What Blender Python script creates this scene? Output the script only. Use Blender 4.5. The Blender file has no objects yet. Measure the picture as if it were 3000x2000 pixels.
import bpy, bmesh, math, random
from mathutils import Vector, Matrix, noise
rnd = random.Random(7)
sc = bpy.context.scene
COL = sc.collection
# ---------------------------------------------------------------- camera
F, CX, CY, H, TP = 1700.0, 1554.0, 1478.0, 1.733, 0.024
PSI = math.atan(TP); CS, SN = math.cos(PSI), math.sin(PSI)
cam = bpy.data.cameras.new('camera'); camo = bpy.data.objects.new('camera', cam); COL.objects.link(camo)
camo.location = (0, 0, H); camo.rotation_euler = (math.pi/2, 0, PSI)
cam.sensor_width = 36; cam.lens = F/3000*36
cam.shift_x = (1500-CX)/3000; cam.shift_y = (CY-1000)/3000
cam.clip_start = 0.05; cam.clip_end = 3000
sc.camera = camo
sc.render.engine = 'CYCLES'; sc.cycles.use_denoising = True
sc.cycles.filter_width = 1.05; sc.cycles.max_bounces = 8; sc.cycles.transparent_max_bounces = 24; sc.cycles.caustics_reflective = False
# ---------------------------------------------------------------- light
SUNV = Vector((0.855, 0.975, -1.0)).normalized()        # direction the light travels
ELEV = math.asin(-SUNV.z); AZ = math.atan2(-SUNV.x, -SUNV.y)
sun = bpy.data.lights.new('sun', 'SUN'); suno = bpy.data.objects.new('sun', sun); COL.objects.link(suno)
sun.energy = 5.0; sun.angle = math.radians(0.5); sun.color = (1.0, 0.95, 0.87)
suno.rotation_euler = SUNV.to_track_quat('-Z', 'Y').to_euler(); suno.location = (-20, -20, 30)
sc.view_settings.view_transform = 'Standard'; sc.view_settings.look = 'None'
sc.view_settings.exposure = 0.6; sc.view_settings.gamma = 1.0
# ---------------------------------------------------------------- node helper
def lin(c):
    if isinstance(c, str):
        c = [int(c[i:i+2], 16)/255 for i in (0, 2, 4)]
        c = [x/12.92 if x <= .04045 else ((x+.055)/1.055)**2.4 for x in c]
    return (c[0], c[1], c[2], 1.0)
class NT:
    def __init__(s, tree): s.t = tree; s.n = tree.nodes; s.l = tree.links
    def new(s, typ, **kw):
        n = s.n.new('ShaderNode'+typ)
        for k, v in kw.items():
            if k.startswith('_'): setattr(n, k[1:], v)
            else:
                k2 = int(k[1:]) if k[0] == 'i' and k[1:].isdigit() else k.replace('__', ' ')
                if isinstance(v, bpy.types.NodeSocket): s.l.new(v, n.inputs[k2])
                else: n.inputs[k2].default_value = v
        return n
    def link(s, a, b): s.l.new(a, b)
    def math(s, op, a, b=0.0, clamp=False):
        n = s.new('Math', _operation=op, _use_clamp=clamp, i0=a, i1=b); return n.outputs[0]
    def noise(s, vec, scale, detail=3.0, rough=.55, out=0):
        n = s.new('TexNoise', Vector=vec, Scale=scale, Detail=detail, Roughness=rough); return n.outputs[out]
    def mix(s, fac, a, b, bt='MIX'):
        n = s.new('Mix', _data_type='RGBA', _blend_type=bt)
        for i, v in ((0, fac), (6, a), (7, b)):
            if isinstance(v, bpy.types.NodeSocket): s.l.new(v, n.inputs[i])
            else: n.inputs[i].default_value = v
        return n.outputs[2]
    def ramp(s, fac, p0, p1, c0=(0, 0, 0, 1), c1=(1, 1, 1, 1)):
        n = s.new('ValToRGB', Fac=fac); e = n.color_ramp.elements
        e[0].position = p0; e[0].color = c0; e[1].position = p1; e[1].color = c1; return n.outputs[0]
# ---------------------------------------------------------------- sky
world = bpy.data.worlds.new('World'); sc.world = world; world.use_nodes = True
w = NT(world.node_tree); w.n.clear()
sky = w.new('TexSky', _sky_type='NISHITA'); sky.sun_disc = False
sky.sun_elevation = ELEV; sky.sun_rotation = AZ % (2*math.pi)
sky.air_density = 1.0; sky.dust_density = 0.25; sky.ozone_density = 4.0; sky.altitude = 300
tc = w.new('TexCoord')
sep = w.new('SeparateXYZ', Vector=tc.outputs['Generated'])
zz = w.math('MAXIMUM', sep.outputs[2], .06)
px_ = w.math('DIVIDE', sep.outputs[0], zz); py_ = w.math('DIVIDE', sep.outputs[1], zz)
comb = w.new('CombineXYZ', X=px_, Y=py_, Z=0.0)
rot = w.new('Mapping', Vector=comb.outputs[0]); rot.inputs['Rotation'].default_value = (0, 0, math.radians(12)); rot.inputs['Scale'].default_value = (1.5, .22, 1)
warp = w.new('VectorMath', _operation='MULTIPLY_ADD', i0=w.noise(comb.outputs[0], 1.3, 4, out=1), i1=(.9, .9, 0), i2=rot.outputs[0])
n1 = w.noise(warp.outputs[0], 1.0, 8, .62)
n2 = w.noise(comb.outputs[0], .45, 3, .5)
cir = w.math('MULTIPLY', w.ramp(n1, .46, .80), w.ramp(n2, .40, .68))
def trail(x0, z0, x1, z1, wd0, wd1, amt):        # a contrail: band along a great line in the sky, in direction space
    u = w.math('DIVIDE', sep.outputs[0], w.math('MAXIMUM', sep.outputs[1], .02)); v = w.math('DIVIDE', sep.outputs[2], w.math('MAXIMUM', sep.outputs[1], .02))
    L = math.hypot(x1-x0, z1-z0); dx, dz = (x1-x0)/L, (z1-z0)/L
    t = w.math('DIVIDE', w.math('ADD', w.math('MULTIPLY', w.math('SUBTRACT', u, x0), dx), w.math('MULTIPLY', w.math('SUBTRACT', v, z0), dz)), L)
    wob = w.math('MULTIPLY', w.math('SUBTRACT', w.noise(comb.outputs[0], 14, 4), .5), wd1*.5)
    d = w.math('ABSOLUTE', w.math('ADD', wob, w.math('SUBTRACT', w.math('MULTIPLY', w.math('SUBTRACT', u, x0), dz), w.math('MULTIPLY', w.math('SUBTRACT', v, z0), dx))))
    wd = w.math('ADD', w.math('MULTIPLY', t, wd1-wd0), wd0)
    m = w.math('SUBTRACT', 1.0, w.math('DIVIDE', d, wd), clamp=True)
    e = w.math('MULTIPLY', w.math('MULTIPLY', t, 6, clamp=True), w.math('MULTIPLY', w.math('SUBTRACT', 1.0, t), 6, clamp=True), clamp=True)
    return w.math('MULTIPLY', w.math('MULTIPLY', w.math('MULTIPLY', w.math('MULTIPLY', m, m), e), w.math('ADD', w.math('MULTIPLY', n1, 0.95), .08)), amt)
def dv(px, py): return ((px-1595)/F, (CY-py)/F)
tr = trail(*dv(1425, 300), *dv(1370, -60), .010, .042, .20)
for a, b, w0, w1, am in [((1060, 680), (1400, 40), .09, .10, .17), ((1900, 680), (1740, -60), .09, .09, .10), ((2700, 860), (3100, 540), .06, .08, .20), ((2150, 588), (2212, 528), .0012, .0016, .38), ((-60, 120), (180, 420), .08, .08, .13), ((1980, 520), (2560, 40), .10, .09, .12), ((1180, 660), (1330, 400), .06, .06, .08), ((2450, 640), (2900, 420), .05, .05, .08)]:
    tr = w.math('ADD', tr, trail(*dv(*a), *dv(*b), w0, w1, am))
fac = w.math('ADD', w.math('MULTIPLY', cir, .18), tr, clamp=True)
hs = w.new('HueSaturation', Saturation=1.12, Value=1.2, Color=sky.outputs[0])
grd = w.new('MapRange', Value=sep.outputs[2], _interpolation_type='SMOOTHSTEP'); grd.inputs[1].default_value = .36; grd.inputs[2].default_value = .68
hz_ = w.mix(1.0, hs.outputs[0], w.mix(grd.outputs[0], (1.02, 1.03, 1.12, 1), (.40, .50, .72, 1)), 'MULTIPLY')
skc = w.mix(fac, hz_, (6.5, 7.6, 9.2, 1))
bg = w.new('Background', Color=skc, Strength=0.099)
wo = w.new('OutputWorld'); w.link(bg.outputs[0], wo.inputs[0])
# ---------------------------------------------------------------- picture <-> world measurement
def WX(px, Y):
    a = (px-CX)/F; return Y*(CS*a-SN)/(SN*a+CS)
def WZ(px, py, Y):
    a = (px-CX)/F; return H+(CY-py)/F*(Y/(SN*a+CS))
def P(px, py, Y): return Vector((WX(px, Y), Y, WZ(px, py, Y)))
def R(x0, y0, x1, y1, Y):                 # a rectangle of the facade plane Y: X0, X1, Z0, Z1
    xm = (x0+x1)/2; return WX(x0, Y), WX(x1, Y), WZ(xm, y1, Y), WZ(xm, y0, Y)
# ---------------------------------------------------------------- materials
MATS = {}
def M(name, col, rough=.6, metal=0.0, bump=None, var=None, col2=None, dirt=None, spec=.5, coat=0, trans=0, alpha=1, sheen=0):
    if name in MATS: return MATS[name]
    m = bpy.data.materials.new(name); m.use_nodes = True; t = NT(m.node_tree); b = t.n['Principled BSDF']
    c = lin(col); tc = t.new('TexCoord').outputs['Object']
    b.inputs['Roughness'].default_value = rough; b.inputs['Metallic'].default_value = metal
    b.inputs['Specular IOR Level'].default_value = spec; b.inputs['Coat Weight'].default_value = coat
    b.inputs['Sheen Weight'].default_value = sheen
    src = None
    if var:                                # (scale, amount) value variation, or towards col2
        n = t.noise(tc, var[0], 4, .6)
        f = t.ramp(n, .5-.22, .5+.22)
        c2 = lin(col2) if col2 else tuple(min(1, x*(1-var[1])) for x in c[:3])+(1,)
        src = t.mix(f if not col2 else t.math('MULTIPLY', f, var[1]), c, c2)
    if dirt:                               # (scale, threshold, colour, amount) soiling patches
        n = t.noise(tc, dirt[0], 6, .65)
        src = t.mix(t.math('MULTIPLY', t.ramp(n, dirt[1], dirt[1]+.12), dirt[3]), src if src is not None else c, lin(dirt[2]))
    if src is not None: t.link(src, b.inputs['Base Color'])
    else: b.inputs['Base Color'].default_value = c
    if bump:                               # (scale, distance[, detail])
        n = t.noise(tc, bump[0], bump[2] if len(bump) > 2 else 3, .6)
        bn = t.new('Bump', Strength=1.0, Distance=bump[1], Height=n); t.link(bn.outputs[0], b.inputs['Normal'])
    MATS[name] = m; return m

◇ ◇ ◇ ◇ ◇

Of all the lines in the listing above, how many include "scene"? Write only the number.

2